今回はお墓をテーマとして、個人の身近な体験から、より広い社会の記憶、戦争の記憶まで手を伸ばしたいという思いがありました。ただそのテーマを具体的に特定するのではなく、様々なイメージの喚起を試みました。
その点で、徳永京子さんが、「戦後80年」と講評で明確に言及してくださったこと、小笠原響さんが「断片的なものが、一晩経って、だんだん構築されていって、日本が抱えてきた大きなテーマを背負っている作品であると気づいていった」と語ってくださったことが、ああ伝わったんだと実感を持つことができて、とても励みになりました。
もちろん、戦争の気配を感じずに楽しんでくださった方も多かったと思います。そこにまつわる質問が、アフターディスカッションでもありました。その時も、専門審査員の方が一緒に掘り下げてくださり、観る人によって違う、違っていいということをじっくり分かちあえたことが、非常に印象的な経験でした。
来年の受賞者公演に向けての意気込みを教えてください。
コンクールを終えてやっと落ち着いてきたところなので、すぐに来年について語れるほど頭が回っていないのですが、既にちょっと緊張しております。
グランプリ受賞公演ということで、皆様期待してくださると思いますし、その期待に応えたい気持ちでいるので、この1年を大切に、じっくり作品を立ち上げていきます。
受賞公演で何を上演するのかはまだ決めていませんが、コンクールでは劇場の使い方に制限がありましたので、今度は時間をかけて劇場空間と対話し、せんがわ劇場であって、せんがわ劇場じゃないみたいな体験をしていただけるような作品を検討中です。
視覚情報の氾濫と喧騒が鳴りやまない都市の中で、劇場空間で時間を共にすることの重要性、他者の声に耳をすますことの大切さを、演劇を通して伝えていきたいです。
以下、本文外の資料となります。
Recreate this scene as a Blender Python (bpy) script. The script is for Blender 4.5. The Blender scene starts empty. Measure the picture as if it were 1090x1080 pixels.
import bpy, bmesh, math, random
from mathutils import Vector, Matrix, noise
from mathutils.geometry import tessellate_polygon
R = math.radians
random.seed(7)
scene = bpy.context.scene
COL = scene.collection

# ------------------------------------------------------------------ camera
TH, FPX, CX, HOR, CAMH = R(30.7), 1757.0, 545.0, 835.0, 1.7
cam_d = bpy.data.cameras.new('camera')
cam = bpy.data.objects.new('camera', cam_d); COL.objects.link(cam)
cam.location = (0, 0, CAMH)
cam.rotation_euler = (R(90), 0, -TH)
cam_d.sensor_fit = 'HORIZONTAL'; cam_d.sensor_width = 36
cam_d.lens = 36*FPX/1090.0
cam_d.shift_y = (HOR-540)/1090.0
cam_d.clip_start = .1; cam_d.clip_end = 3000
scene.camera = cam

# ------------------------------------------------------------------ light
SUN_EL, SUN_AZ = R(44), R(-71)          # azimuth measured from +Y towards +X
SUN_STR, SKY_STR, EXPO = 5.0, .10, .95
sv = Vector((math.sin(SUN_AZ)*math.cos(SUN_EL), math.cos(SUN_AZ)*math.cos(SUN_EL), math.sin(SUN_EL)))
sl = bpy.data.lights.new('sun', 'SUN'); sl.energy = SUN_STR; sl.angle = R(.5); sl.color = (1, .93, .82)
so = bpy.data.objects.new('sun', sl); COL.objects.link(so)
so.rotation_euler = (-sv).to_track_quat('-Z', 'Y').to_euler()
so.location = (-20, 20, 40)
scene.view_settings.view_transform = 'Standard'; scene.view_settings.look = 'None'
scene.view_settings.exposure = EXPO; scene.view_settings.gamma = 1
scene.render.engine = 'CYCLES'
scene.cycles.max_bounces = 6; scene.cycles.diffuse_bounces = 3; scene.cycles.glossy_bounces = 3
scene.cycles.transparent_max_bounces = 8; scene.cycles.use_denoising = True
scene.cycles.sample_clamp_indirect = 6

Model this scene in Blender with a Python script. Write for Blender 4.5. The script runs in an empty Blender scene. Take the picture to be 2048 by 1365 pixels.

7度の演劇は、独特で、言葉にするのが難しいと言われることも少なくありませんが、観れば観るほど癖になる何かがあるそうです(笑)
ぜひ、一度体感しに来てください!
せんがわ劇場で、お待ちしております。
調布市民のみなさんが劇場へ行きたくなるような呼びかけをお願いします。
演劇は、みなさんの前で上演して、観ていただいて初めて「作品」になります。「ひとりでつくって、こっそりとっておいて、ひとりで発表する」ということはできません。
ですから公演は、完成したものをお披露目する場ではなく、作品がみなさんとの間で、初めて立ち上がる時間です。その瞬間にぜひ、手を貸していただけたら嬉しいです。
それから「劇場が、どんなふうに人生にとって大切なのか?」ということが、折に触れて問われています。個人的な意見としては、タイミングであったり、人生のどんな時期にさしかかっているか、その人がどんな状態にあるか、ということによって答えは様々に変わると思います。
ただ、こんな風にも思うのです。劇場を訪れたとき、あふれる光に憧れる方と、底知れない闇に惹かれる方がいるのではないか。今のあなたは一体どちらを欲するのか、ぜひ劇場に、確かめに来てみませんか?
そして劇場から帰るとき、ささやかな答えが、あなたの中に残っているかもしれません。